The valve 15 could be substituted by a fixed restriction to add a minor pressure loss, such as a smaller outlet of the I-SEP or a built in orifice plate. This would allow partially separated gas to be reintroduced and mixed before entering the main separator. The mixing point could be a commingler 22, upstream of the first stage separator 12.
Testing has shown that by making use of this system it is possible to mitigate the severe slugging regime with a lower back pressure compared to a control/choke valve (13) only. Early test results and computer simulations have shown that a 10-20% saving in pressure loss can be observed by making use of an I-SEP 14 rather than the control valve; this would result in a higher production rate by making use of the I-SEP rather than the control valve alone.
A further advantage of making use of an I-SEP device is its ability to separate gas and liquid that could be beneficial for pipeline riser systems where the first stage separator needs de-bottlenecking. FIG. 8 shows an example of how an I-SEP/Hi-SEP 14/17 combination could be used to mitigate severe slugging and perform a pre-separation on the fluids prior to entering the main separation train. The Hi-SEP component 17 (as described by WO2009/047484) is located downstream of the I-SEP 14, where dense fluid separated therein is piped via a control valve to the first stage separator 12. Gas separated in the Hi-SEP 17 can be piped via a control valve 18 to a compressor.
FIG. 9 shows a similar design to that of FIG. 8 that can be used to mitigate severe slugging and perform a gas-liquid separation. This embodiment includes a pipeline 19, bypassing the I-SEP/Hi-SEP components 14/17, directly to the first stage 12 controlled by a control valve 20, such that the pre-separation stage is bypassed. The I-SEP/Hi-SEP arrangement can take part of the flow to debottleneck the main separator and also provide slug mitigation.
FIG. 10 shows an example of making use of the I-SEP 14 for slug mitigation and a jet pump (SJP) 21, located at the top of the riser 11, upstream of the I-SEP 14, that can be used to re-inject the separated gas flow 16 from the I-SEP 14 and re-inject this back into the main riser-pipeline this also enables mixing of the flow hence changing the flow regime. The outlet valves can be controlled by a slug detection system thus allowing flow diversion based on incoming slug style (part of which is described in our patent application WO2014006371). As illustrated, a bypass line is installed to bypass the I-SEP. Control valves are provided in the bypass line and upstream/downstream of the I-SEP.
It is noteworthy that, for a slug mitigation application as required by the present invention, an I-SEP does not require control valves as no active control is needed, whereas the need for active control is needed in some prior art relating to slug mitigation.
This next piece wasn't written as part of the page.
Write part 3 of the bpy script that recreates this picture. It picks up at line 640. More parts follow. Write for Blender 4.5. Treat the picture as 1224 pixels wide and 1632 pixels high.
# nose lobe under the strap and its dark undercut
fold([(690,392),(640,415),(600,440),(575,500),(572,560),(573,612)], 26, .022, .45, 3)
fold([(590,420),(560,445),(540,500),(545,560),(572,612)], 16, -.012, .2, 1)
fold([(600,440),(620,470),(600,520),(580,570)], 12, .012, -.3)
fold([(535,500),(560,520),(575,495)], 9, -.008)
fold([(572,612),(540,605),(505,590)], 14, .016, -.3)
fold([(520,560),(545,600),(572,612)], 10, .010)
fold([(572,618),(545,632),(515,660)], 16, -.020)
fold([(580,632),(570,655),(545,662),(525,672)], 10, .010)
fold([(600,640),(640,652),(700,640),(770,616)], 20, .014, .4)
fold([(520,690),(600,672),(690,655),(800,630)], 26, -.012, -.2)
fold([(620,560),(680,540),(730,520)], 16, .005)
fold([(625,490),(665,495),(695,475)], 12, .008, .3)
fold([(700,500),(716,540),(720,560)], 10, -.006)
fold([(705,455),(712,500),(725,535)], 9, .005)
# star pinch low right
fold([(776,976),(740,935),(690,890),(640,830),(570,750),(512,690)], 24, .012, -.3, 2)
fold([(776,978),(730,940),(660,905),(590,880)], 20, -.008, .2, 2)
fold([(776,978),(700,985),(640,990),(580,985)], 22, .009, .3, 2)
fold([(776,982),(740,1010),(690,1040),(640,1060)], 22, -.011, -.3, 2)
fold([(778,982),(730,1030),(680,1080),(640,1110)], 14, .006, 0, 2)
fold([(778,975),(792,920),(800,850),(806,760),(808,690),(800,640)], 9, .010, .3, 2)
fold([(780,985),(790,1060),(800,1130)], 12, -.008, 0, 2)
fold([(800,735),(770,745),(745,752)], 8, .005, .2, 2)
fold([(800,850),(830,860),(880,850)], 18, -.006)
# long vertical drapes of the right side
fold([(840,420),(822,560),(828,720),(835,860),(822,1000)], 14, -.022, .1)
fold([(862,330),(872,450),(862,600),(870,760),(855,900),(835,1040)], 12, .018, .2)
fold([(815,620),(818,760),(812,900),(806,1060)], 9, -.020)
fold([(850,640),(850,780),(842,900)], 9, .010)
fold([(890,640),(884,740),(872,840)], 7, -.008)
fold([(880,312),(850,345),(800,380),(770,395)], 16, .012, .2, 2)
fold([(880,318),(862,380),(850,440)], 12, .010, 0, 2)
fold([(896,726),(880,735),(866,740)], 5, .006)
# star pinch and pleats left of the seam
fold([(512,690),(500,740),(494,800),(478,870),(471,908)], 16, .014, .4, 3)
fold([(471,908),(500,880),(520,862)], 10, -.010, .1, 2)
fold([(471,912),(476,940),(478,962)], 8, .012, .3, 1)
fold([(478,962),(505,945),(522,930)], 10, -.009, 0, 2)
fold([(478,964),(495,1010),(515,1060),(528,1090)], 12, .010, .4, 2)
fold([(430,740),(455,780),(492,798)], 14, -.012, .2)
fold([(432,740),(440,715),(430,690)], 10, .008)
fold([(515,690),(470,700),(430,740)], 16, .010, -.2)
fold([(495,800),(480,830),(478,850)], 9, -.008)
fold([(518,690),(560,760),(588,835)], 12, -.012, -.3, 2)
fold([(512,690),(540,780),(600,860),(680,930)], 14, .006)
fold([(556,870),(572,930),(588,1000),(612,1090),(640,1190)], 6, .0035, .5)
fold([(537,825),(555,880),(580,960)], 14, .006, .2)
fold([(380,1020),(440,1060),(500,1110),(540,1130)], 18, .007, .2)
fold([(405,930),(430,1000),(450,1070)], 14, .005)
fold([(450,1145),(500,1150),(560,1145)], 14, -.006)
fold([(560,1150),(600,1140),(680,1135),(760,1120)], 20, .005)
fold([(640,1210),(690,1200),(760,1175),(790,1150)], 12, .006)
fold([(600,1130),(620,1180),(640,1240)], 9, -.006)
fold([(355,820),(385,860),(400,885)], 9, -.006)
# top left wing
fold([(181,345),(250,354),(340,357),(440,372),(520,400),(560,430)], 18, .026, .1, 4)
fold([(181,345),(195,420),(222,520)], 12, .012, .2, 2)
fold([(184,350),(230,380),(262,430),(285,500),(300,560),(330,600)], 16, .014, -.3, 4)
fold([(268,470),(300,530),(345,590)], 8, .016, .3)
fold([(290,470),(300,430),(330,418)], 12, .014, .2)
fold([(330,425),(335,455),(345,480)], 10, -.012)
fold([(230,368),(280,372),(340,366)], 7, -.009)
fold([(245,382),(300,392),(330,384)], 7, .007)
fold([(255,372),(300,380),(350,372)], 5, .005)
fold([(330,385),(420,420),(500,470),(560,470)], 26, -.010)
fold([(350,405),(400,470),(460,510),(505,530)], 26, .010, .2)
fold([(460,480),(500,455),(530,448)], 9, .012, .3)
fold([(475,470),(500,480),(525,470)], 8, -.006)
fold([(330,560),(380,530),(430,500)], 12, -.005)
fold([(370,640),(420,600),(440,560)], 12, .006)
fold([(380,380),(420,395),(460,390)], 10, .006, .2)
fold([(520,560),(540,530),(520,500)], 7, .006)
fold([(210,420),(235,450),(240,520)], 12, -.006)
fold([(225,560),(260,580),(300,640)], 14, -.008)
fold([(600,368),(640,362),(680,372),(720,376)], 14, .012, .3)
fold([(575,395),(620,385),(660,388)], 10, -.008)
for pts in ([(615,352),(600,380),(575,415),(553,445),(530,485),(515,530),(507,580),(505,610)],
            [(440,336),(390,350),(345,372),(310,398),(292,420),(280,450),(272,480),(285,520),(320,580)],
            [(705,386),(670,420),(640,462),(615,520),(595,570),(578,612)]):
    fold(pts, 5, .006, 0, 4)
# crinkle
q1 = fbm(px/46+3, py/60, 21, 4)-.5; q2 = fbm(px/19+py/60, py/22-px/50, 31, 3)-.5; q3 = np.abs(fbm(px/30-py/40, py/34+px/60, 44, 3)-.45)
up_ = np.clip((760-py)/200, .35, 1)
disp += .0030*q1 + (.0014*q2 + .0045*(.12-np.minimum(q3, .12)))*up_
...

Furthermore, the I-SEP does not require a production separator immediately downstream in order to perform.
The present invention seeks to find a system that mitigates a severe slugging regime in a passive way without the need of active control whilst imposing a smaller back pressure on the base of the riser (resulting in changing of the flow regime in the riser and increasing the stable flow region) this will result in a higher production for the operator.
In one broad aspect of the invention there is provided a pipeline system including a riser located between a low level and an upper level of a pipeline, wherein an inline separator is located at the upper level of the pipeline, upstream of a first stage separator. A first control valve is located adjacent the inline separator, this may be either upstream or downstream thereof. In one embodiment, a gas line from the I-SEP is arranged to bypass the throttling valve.